* MATERIAL *

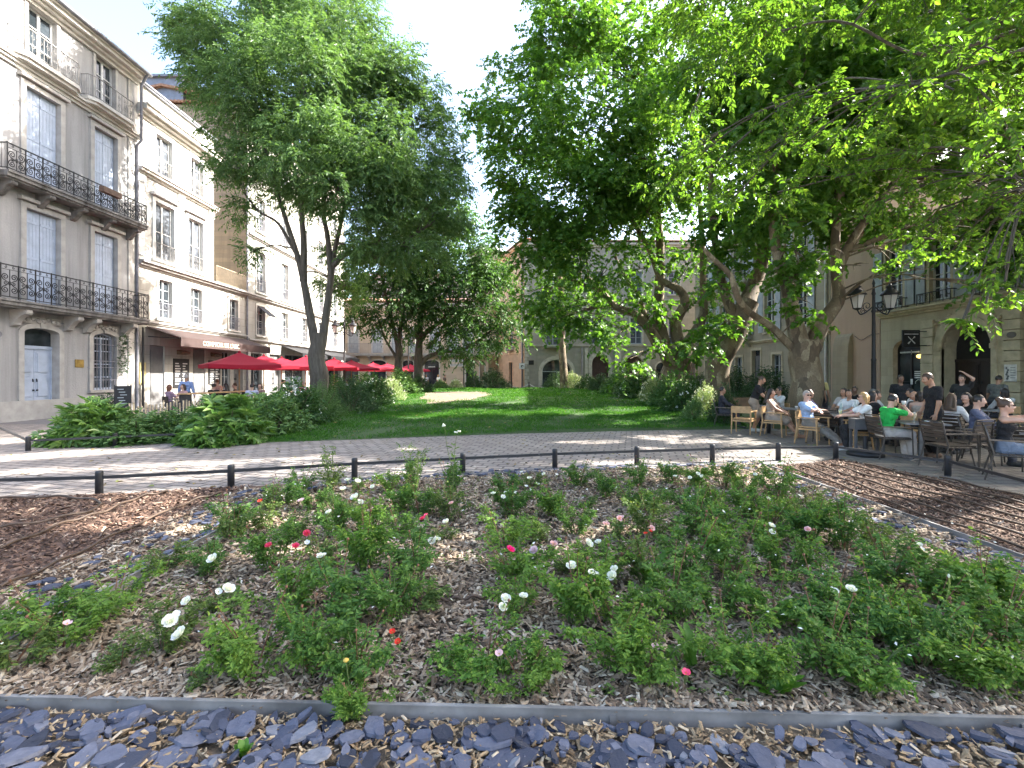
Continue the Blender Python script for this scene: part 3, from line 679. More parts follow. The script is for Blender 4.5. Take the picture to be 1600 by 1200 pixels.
def blade_clump(name, label, cat, foot, n, h, w, spread, mat, stiff=.35, wavy=0):
    mb = MB(); b = at_foot(*foot)
    for i in range(n):
        a = rng.uniform(0, 6.28); H = h*rng.uniform(.6, 1.1); o = spread*rng.uniform(.2, 1)
        pts = curve_pts([(0, 0, 0), (math.cos(a)*o*.4, math.sin(a)*o*.4, H*.6), (math.cos(a)*o, math.sin(a)*o, H*(1-stiff*.3))], 9); s_ = np.array([-math.sin(a), math.cos(a), 0])
        k = len(pts); t = np.linspace(0, 1, k); ww = w*np.sin(np.clip(t*.85+.12, 0, 1)*math.pi)**.7*(1+wavy*np.sin(t*22+i))
        L_ = pts-s_*ww[:, None]; R_ = pts+s_*ww[:, None]; C_ = pts-np.array([0, 0, 1.])*ww[:, None]*.35
        V = np.concatenate([L_, C_, R_]); mb.add(V, [(j, j+1, k+j+1, k+j) for j in range(k-1)]+[(k+j, k+j+1, 2*k+j+1, 2*k+j) for j in range(k-1)], 0, True)
    return tag(obj(name, mb, mat, loc=b), label, cat)
M_iris = m_leaf('iris_leaf', (.09, .2, .03), (.16, .3, .05), .4, .3)
M_dock = m_leaf('dock_leaf', (.06, .17, .02), (.11, .25, .035), .4, .4)
blade_clump('iris_clump', 'clump of upright grassy light green blades among white roses', 'iris', (528, 838), 34, .42, .009, .22, M_iris)
blade_clump('dock_plant', 'broad leaved dock weed with upright wavy leaves right of the big white roses', 'weed', (1018, 930), 9, .36, .045, .26, M_dock, wavy=.2)
blade_clump('dandelion', 'dandelion with a yellow flower growing over the front steel edging', 'weed', (540, 1118), 12, .17, .024, .13, M_dock, wavy=.3)
blade_clump('thistle_weed', 'large toothed weed with two long leaves near the front edging', 'weed', (1085, 1070), 3, .30, .035, .2, M_dock, wavy=.35)
blade_clump('dandelion', 'flat dandelion rosette without flowers beside the front edging', 'weed', (1210, 1112), 8, .15, .028, .17, M_dock, wavy=.3)
blade_clump('leafy_seedling', 'small leafy seedling growing between slates at the bottom of the picture', 'weed', (380, 1192), 14, .07, .018, .06, M_dock)
b = at_foot(545, 1112); mb = MB(); mb.tube([(0, 0, 0), (.0, 0, .15), (-.015, 0, .26)], .003, 5, 0); mb.ell((-.015, 0, .265), (.016, .016, .01), 8, 5, 1)
tag(obj('dandelion_flower', mb, [M_stem, M_yell], loc=b), 'single yellow dandelion bud on a stalk above its leaves', 'flower')
b = at_foot(1492, 1000); mb = MB(); mb.tube(curve_pts([(0, 0, 0), (.01, 0, .1), (-.02, 0, .2), (-.05, 0, .27), (-.035, 0, .36), (-.04, 0, .42)], 24), np.linspace(.006, .003, 25)[:25] if False else .005, 6, 0)
mb.ell((-.04, 0, .425), (.008, .008, .014), 6, 5, 1)
tag(obj('curved_flower_stalk', mb, [m_plain('pale_green_stem', (.3, .36, .08), .6), PET['white']], loc=b), 'bare pale green wavy stalk standing up among the bushes', 'stalk')
b = at_foot(1012, 1104); tag(obj('stone', MB().ell((0, 0, .02), (.045, .035, .03), 9, 6), m_plain('tan_stone', (.42, .29, .16), .85, bump=.5), loc=b), 'single round tan stone on the chips at the front edging', 'stone')

# ---------------------------------------------------------------- shrubs round the lawn
def shrub_template(name, r, h, n, k, L, size, shape, mat, droop=.1, up=1.0, spread=.9, flower=None):
    mb = MB(); u = unit(rnd(n)); u[:, 2] = np.abs(u[:, 2])*1.05-.1; f = rng.uniform(.35, 1, n)**.5
    lump = 1+.16*np.sin(u[:, 0]*5+1)*np.cos(u[:, 1]*4.3)+.1*np.sin(u[:, 2]*9)
    st = u*f[:, None]*lump[:, None]*np.array([r, r, h])*.82; st[:, 2] = np.maximum(st[:, 2], .03)
    dr = unit(u+np.array([0, 0, .35])+rnd(n)*.35)
    twigs(mb, st, dr, L, k, size, droop, shape, 0, up=up, spread=spread)
    for i in range(7):
        a = i/7*6.28; mb.tube([(0, 0, 0), (math.cos(a)*r*.3, math.sin(a)*r*.3, h*.45), (math.cos(a)*r*.6, math.sin(a)*r*.6, h*.8)], [.02, .014, .006], 5, 1)
    mats = [mat, M_twig]
    if flower:
        m = flower[1]; v = unit(rnd(m)); v[:, 2] = np.abs(v[:, 2]); c = v*np.array([r, r, h])*.95
        for j in range(4): leaves(mb, c+rnd(m)*.02, rnd(m)+v, v+rnd(m)*.3, flower[2], 'diamond', 2)
        mats.append(flower[0])
    return mb.mesh(name, mats)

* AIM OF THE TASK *
What is needed is an exact reproduction of the data, pictures excluded.

* EXPECTED ANSWER *
Continue the Blender Python script for this scene: part 3, from line 679. More parts follow. The script is for Blender 4.5. Take the picture to be 1600 by 1200 pixels.
def blade_clump(name, label, cat, foot, n, h, w, spread, mat, stiff=.35, wavy=0):
    mb = MB(); b = at_foot(*foot)
    for i in range(n):
        a = rng.uniform(0, 6.28); H = h*rng.uniform(.6, 1.1); o = spread*rng.uniform(.2, 1)
        pts = curve_pts([(0, 0, 0), (math.cos(a)*o*.4, math.sin(a)*o*.4, H*.6), (math.cos(a)*o, math.sin(a)*o, H*(1-stiff*.3))], 9); s_ = np.array([-math.sin(a), math.cos(a), 0])
        k = len(pts); t = np.linspace(0, 1, k); ww = w*np.sin(np.clip(t*.85+.12, 0, 1)*math.pi)**.7*(1+wavy*np.sin(t*22+i))
        L_ = pts-s_*ww[:, None]; R_ = pts+s_*ww[:, None]; C_ = pts-np.array([0, 0, 1.])*ww[:, None]*.35
        V = np.concatenate([L_, C_, R_]); mb.add(V, [(j, j+1, k+j+1, k+j) for j in range(k-1)]+[(k+j, k+j+1, 2*k+j+1, 2*k+j) for j in range(k-1)], 0, True)
    return tag(obj(name, mb, mat, loc=b), label, cat)
M_iris = m_leaf('iris_leaf', (.09, .2, .03), (.16, .3, .05), .4, .3)
M_dock = m_leaf('dock_leaf', (.06, .17, .02), (.11, .25, .035), .4, .4)
blade_clump('iris_clump', 'clump of upright grassy light green blades among white roses', 'iris', (528, 838), 34, .42, .009, .22, M_iris)
blade_clump('dock_plant', 'broad leaved dock weed with upright wavy leaves right of the big white roses', 'weed', (1018, 930), 9, .36, .045, .26, M_dock, wavy=.2)
blade_clump('dandelion', 'dandelion with a yellow flower growing over the front steel edging', 'weed', (540, 1118), 12, .17, .024, .13, M_dock, wavy=.3)
blade_clump('thistle_weed', 'large toothed weed with two long leaves near the front edging', 'weed', (1085, 1070), 3, .30, .035, .2, M_dock, wavy=.35)
blade_clump('dandelion', 'flat dandelion rosette without flowers beside the front edging', 'weed', (1210, 1112), 8, .15, .028, .17, M_dock, wavy=.3)
blade_clump('leafy_seedling', 'small leafy seedling growing between slates at the bottom of the picture', 'weed', (380, 1192), 14, .07, .018, .06, M_dock)
b = at_foot(545, 1112); mb = MB(); mb.tube([(0, 0, 0), (.0, 0, .15), (-.015, 0, .26)], .003, 5, 0); mb.ell((-.015, 0, .265), (.016, .016, .01), 8, 5, 1)
tag(obj('dandelion_flower', mb, [M_stem, M_yell], loc=b), 'single yellow dandelion bud on a stalk above its leaves', 'flower')
b = at_foot(1492, 1000); mb = MB(); mb.tube(curve_pts([(0, 0, 0), (.01, 0, .1), (-.02, 0, .2), (-.05, 0, .27), (-.035, 0, .36), (-.04, 0, .42)], 24), np.linspace(.006, .003, 25)[:25] if False else .005, 6, 0)
mb.ell((-.04, 0, .425), (.008, .008, .014), 6, 5, 1)
tag(obj('curved_flower_stalk', mb, [m_plain('pale_green_stem', (.3, .36, .08), .6), PET['white']], loc=b), 'bare pale green wavy stalk standing up among the bushes', 'stalk')
b = at_foot(1012, 1104); tag(obj('stone', MB().ell((0, 0, .02), (.045, .035, .03), 9, 6), m_plain('tan_stone', (.42, .29, .16), .85, bump=.5), loc=b), 'single round tan stone on the chips at the front edging', 'stone')

# ---------------------------------------------------------------- shrubs round the lawn
def shrub_template(name, r, h, n, k, L, size, shape, mat, droop=.1, up=1.0, spread=.9, flower=None):
    mb = MB(); u = unit(rnd(n)); u[:, 2] = np.abs(u[:, 2])*1.05-.1; f = rng.uniform(.35, 1, n)**.5
    lump = 1+.16*np.sin(u[:, 0]*5+1)*np.cos(u[:, 1]*4.3)+.1*np.sin(u[:, 2]*9)
    st = u*f[:, None]*lump[:, None]*np.array([r, r, h])*.82; st[:, 2] = np.maximum(st[:, 2], .03)
    dr = unit(u+np.array([0, 0, .35])+rnd(n)*.35)
    twigs(mb, st, dr, L, k, size, droop, shape, 0, up=up, spread=spread)
    for i in range(7):
        a = i/7*6.28; mb.tube([(0, 0, 0), (math.cos(a)*r*.3, math.sin(a)*r*.3, h*.45), (math.cos(a)*r*.6, math.sin(a)*r*.6, h*.8)], [.02, .014, .006], 5, 1)
    mats = [mat, M_twig]
    if flower:
        m = flower[1]; v = unit(rnd(m)); v[:, 2] = np.abs(v[:, 2]); c = v*np.array([r, r, h])*.95
        for j in range(4): leaves(mb, c+rnd(m)*.02, rnd(m)+v, v+rnd(m)*.3, flower[2], 'diamond', 2)
        mats.append(flower[0])
    return mb.mesh(name, mats)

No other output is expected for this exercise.